Every, Every Time

I can’t write a book. I can’t even write a good English sentence.

These are the messages I give myself every time I sit down to write a story – every time, through 24 books, dozens of stories, countless essays. The first thing I think is, I can’t do this task, it’s beyond me. I say, I should give up, change my looks and get another kind of job. Maybe I could teach cooking. You want a pasta sauce that will make you immortal? I can teach you how to make that. When it comes to red sauce, I know I’m the one to beat.

But writing?

I’m not sure of that.

I have a hard time saying, “I’m an author.”

Do I do this to trick myself into deploying the daring and courage it takes to actually write a story? Yes maybe?

Do I also actually think it? Yes, maybe?

I don’t know too many well-published writers who feels this way. Perhaps I just don’t know many well-published writers who will admit to feeling this way. It tires me – which is to say, not the writing, but the way I feel about it, the tremulousness.

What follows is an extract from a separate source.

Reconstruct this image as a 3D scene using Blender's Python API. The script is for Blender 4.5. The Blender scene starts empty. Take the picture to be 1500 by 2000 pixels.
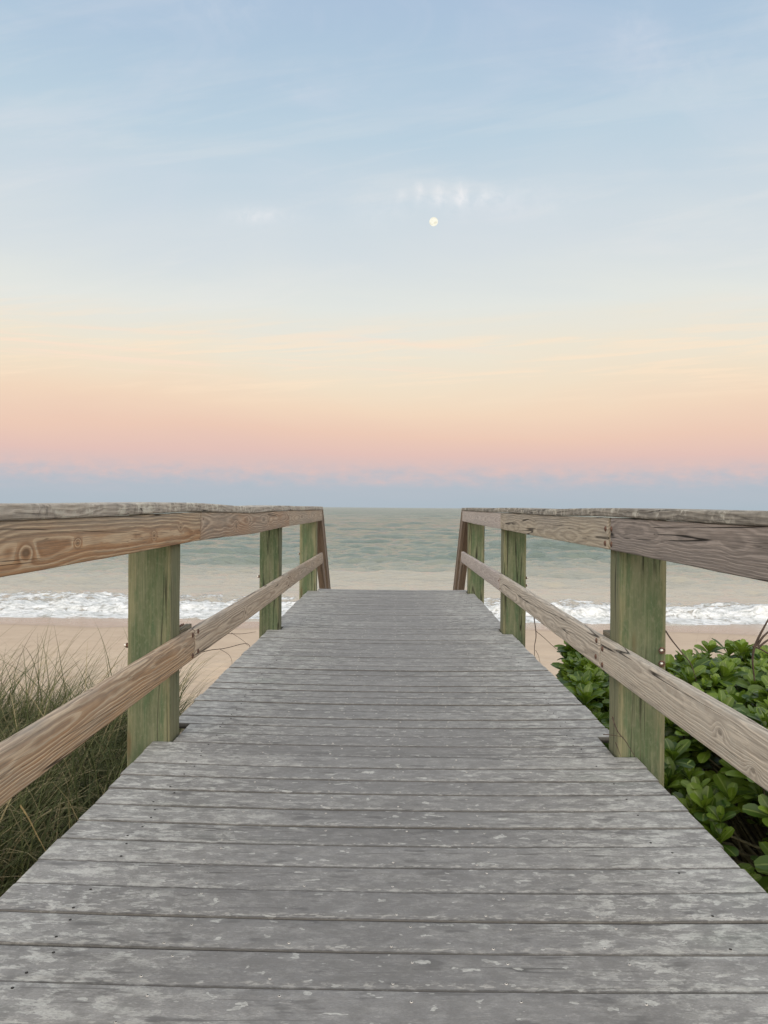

I love the ones who admit to it.

The raconteur Fran Lebowitz is of the opinion that writing was to be avoided at all costs. Said she, “I hate writing. I will do anything to avoid it. The only way I could write less was if I was dead.” She also pointed out that not writing made her feel so guilty that it was almost easier to write. Lebowitz (whom you can watch describing her love and hate for New York City in a special directed by Martin Scorsese) says she thinks this stems from a basic laziness.

I know that is not it for me. I’m not lazy. I’m afraid. Of what?

Of doing it badly? It’s more than that. I’m afraid of doing it wrong. To again paraphrase Lebowitz, anyone who loves writing will produce writing you don’t want to bother to read because it will be awful.

Writing is daunting.

While I know people who approach it with enormous confidence, I guess I have a feel better (or safer?) approaching it with humility, sneaking up on it. As the famed poet Theodore Roethke wrote:

Snail, snail, glister me forward, Bird, soft-sigh me home, Worm, be with me. This is my hard time.

Maybe those words were about writing poems. Maybe he felt the same way.


  1. Jude on July 9, 2024 at 1:06 pm

    It is comforting to know you feel this way too. I’ve just started a new novel, and this is exactly how I feel. I can’t write a book. I don’t know what I’m doing. How do I do this? Every book or play I’ve written starts this way. Everyone says “trust the process.” What process? Argh!